Hakların Savunucusuna yapılan başvurularda, her bir konuya göre farklı sayıda oluşan uzman gruplar (college) Hakların Savunucusunun başkanlığında toplanır. Bu gruplardan olan Güvenlik Güçleri Grubu, başkan ve yardımcısı ile 8 üyeden oluşmaktadır. Başkan olmadığı zaman yardımcısı görüşmeye başkanlık eder. Kararlar oy çokluğu ile alınmakta olup oyların eşit olması halinde Başkanın savunduğu karar kabul edilmiş sayılır. Soruşturmayla ilgili istenilen tüm bilgi ve belgeler (devlet sırrı,

ulusal güvenlik ve dış politika hariç) ilgili kurum ya da kuruluşlar tarafından gönderilmek zorundadır. Hakların Savunucusunun yardıma ihtiyaç duyması halinde ilgili bakanlıkların denetim mekanizmalarından ilgili bakanın onayıyla yardım talebinde bulunulabilir. Yapılan talep sonucu yürütülen işlemler ve veriler Savunucuya bildirilir. Hakların savunucusunun istediği bilgi ve belgeyi vermeyen kişiler hakkında 1 yıl hapis cezası ve 15.000 Euro para cezası verilebilmektedir. Hakların Savunucusu ortaya çıkan ihlallerle ilgili olarak (Gül ve Kılıç, 2016: 198-199; Gişi, 2017: 20-21; LOI Organique Relative Au Défenseur Des Droits, www.legifrance.gouv.fr, 2019):

o Kişilerin hak ve özgürlüklerini korumak ve daha önceki ihlaller sonucu ortaya çıkan zararların giderilmesi için ilgili kişi ya da kuruma tavsiyelerde bulunabilir. İlgili kişi ya da kurum tavsiye sonucu yapılan iş ve işlemleri belirtilen süre içerisinde Savunucuya bildirir. Yapılan tavsiye üzerine işlem yapmayan ya da süresinde cevap vermeyen kişi ya da kurum uyarılır. Tavsiye kararına uyulmaması halinde ilgili kişi ya da kurumun cevabını da içeren bir şekilde kamuoyuna rapor yayınlanmaktadır.
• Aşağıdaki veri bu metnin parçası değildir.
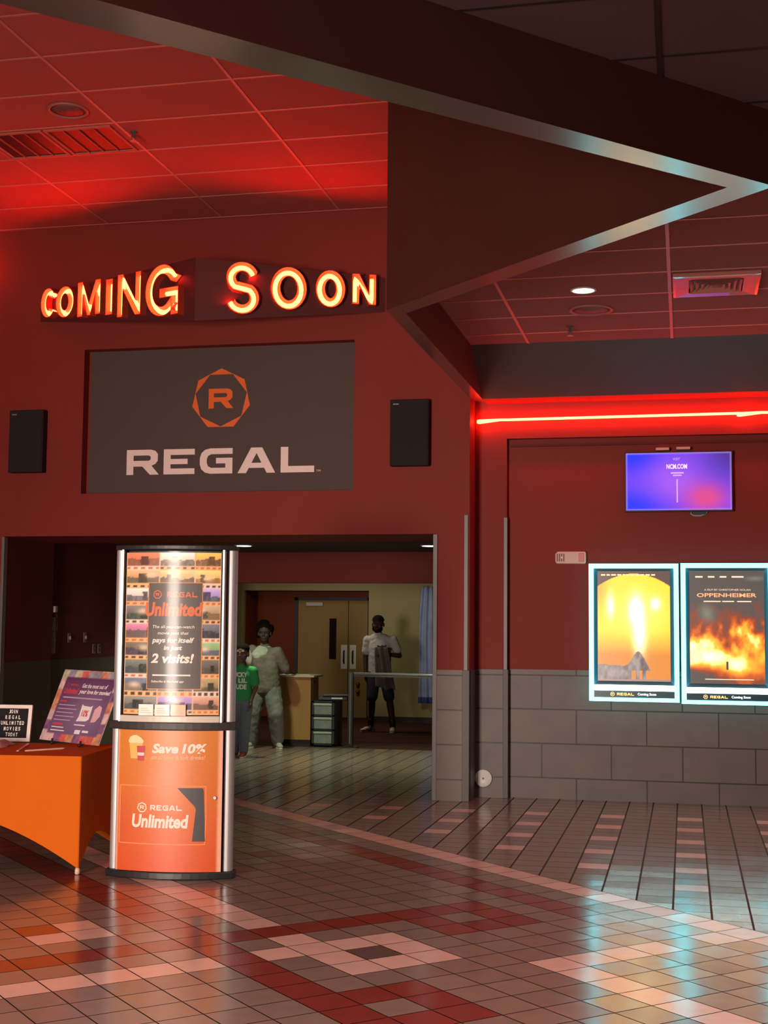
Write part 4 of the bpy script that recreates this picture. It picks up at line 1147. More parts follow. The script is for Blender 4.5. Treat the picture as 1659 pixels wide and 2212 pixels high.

o Savunucu, kendisine iletilen sorunun çözümünde uzlaşma yolunu da kullanabilir. Bunun için taraflar arasında arabuluculuk yapar.

o Savunucu, disiplin cezasını gerektirecek bir delile ulaşılırsa ilgili kurumdan disiplin soruşturmasının açılmasını isteyebilir. İlgili kurumun herhangi bir işlem yapmaması halinde bu durum kamuoyuna açıklanır.

o Hakların Savunucusu mevzuat değişikliği önerisi yapabilmekte ya da kendisinden görüş istenmesi halinde bilgi verebilmektedir.

Hakların Savunucusu, yıl içerisinde yürüttüğü faaliyetleri, incelemeleri, haksız uygulamaları ortaya koyarak bunların çözüm önerilerini de içeren yıllık faaliyet raporunu Cumhurbaşkanı, Senato Başkanı ve Meclis Başkanına sunar. Ayrıca bu raporu kamuoyu ile de paylaşır. Böylece gerek parlamento üzerinde bazı konularda mevzuat değişikliği için baskı oluşturmuş olur gerek idari kurumların davranış ve uygulamalarında görülen eksikliklerin giderilerek hakkaniyete kavuşmasını sağlar (Gişi, 2017: 21; Doğan, 2014: 203-204).

2018 yılı faaliyet raporuna göre, 96.000 başvuru yapılmış olup 2017 yılına göre % 6,1 artış meydana gelmiştir. Başvuruların % 80’i dostane çözüm ile sonuca bağlanmıştır. Başvuruların yaklaşık 56.000’ini kamu hizmetlerinin sunumlarına

ilişkindir. Güvenlik kurumlarının faaliyetlerine yönelik ise 1.520 başvuru bulunmaktadır. Bu başvurulardan en fazla paya sahip olan % 29,1’i güvenlik kuvvetlerinin uyguladığı şiddete dayanmaktadır. Güvenlikle ilgili başvurulardan %56,3’ü ulusal polisi, % 13’ü ulusal jandarmayı ilgilendirmektedir (Rapport Annuel D’activité, 2018: 6-60).